El arte está fuera de la vida, debe estar fuera de ella, no tiene nada que ver con ella, no se pliega a su discurso. La ficción es un territorio al que no se le debe atribuir la moralidad de lo real. Nabokov escribió Lolita y no extraer de su lectura que contase una experiencia personal, por más que se pusiera en la piel del libidinoso Humbert Humbert y lo creara con esa formidable profundidad. Si descubriéramos una pintura portentosa del criminal de guerra más desalmado (en el supuesto de que el ejercicio del mal le dejara tiempo para pintar o que su sensibilidad tuviera una brizna de devoción por la belleza) o si leyésemos un texto sobresaliente de un asesino confeso o de un violador reconocido, ¿sabríamos deslindar el autor de la obra que nos entrega? ¿Se podría prescindir de cualquier nota biográfica del autor? ¿Permitiríamos que Neruda ocupe nuestro aliento poético cuando sabemos con seguridad que forzó a una muchacha - lo escribe en Confieso que he vivido- o que Polanski hizo tres cuarto de lo mismo, por no contar a la extensa (ay) nómina de actores o escritores o tenores que tuvieron la misma insana y delictiva debilidad? Así censuraríamos una cantidad notable de creadores según el vuelo moral de la sociedad que los enjuicia.

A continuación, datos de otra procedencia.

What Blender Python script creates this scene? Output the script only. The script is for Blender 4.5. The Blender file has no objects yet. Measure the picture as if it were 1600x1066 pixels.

No dejaría de leer a Borges por más que se me ilustre y yo comprenda lo inadecuado de sus ideas políticas: “La democracia es el abuso de la estadística”. No entraría en mis planes dejar de leer a Celine o a Pla, que no fueron virtuosos en su vida privada, quién lo es; vida que no me incumbe, por cierto: sí su talento y la restitución de su inteligencia o de su sensibilidad. Lo de Allen es pasto de tertulias, bien o mal intencionadas. Allá cada cual con el catón que lleva dentro. Que la justicia los encause y condene: yo me reservo el derecho de la admiración y el respeto por su trabajo, no otro, ningún otro respeto, por supuesto ahí está exento (excluido, extirpado) el respeto a la persona, que no está en el autor, que no es parte suya. Que otros apliquen los instrumentos de sanción que convengan: yo me esmeraré en diferenciar al yo que crea del otro, el que sale a comprar el pan y pasea las avenidas y da de comer al monstruo interior, si es que lo hay. Luego sabré compartir la indignación y la repulsa y comprenderé que sus vidas se extraviaron, pero esa desviación no truncó el talento.